Written request:
Write out each line of the material again, word for word.

Source excerpt:
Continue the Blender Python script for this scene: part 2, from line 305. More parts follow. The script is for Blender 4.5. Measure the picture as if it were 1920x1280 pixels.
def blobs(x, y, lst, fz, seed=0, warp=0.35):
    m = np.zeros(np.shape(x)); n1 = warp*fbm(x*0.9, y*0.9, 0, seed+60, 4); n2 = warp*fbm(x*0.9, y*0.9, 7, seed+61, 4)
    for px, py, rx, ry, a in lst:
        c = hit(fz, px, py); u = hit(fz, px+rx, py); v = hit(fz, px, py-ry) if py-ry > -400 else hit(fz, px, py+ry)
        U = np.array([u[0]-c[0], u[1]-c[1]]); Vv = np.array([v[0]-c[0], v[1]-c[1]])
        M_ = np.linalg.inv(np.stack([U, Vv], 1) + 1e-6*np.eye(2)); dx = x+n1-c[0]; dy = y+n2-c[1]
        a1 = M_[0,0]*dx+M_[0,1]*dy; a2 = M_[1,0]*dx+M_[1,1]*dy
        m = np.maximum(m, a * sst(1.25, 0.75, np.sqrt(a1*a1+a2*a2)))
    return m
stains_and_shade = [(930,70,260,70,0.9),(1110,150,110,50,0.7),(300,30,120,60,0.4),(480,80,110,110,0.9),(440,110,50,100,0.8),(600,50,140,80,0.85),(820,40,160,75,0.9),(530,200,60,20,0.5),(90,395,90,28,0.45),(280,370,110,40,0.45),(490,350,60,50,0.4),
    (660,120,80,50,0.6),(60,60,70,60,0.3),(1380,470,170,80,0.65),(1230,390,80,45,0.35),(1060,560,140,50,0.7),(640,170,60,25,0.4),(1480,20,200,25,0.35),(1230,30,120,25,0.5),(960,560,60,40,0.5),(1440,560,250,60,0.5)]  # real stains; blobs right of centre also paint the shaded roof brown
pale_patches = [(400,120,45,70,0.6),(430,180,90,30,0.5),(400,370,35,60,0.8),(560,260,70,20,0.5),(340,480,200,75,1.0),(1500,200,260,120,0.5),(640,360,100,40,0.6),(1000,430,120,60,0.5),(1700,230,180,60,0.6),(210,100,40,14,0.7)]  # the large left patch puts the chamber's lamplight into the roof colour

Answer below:
Continue the Blender Python script for this scene: part 2, from line 305. More parts follow. The script is for Blender 4.5. Measure the picture as if it were 1920x1280 pixels.
def blobs(x, y, lst, fz, seed=0, warp=0.35):
    m = np.zeros(np.shape(x)); n1 = warp*fbm(x*0.9, y*0.9, 0, seed+60, 4); n2 = warp*fbm(x*0.9, y*0.9, 7, seed+61, 4)
    for px, py, rx, ry, a in lst:
        c = hit(fz, px, py); u = hit(fz, px+rx, py); v = hit(fz, px, py-ry) if py-ry > -400 else hit(fz, px, py+ry)
        U = np.array([u[0]-c[0], u[1]-c[1]]); Vv = np.array([v[0]-c[0], v[1]-c[1]])
        M_ = np.linalg.inv(np.stack([U, Vv], 1) + 1e-6*np.eye(2)); dx = x+n1-c[0]; dy = y+n2-c[1]
        a1 = M_[0,0]*dx+M_[0,1]*dy; a2 = M_[1,0]*dx+M_[1,1]*dy
        m = np.maximum(m, a * sst(1.25, 0.75, np.sqrt(a1*a1+a2*a2)))
    return m
stains_and_shade = [(930,70,260,70,0.9),(1110,150,110,50,0.7),(300,30,120,60,0.4),(480,80,110,110,0.9),(440,110,50,100,0.8),(600,50,140,80,0.85),(820,40,160,75,0.9),(530,200,60,20,0.5),(90,395,90,28,0.45),(280,370,110,40,0.45),(490,350,60,50,0.4),
    (660,120,80,50,0.6),(60,60,70,60,0.3),(1380,470,170,80,0.65),(1230,390,80,45,0.35),(1060,560,140,50,0.7),(640,170,60,25,0.4),(1480,20,200,25,0.35),(1230,30,120,25,0.5),(960,560,60,40,0.5),(1440,560,250,60,0.5)]  # real stains; blobs right of centre also paint the shaded roof brown
pale_patches = [(400,120,45,70,0.6),(430,180,90,30,0.5),(400,370,35,60,0.8),(560,260,70,20,0.5),(340,480,200,75,1.0),(1500,200,260,120,0.5),(640,360,100,40,0.6),(1000,430,120,60,0.5),(1700,230,180,60,0.6),(210,100,40,14,0.7)]  # the large left patch puts the chamber's lamplight into the roof colour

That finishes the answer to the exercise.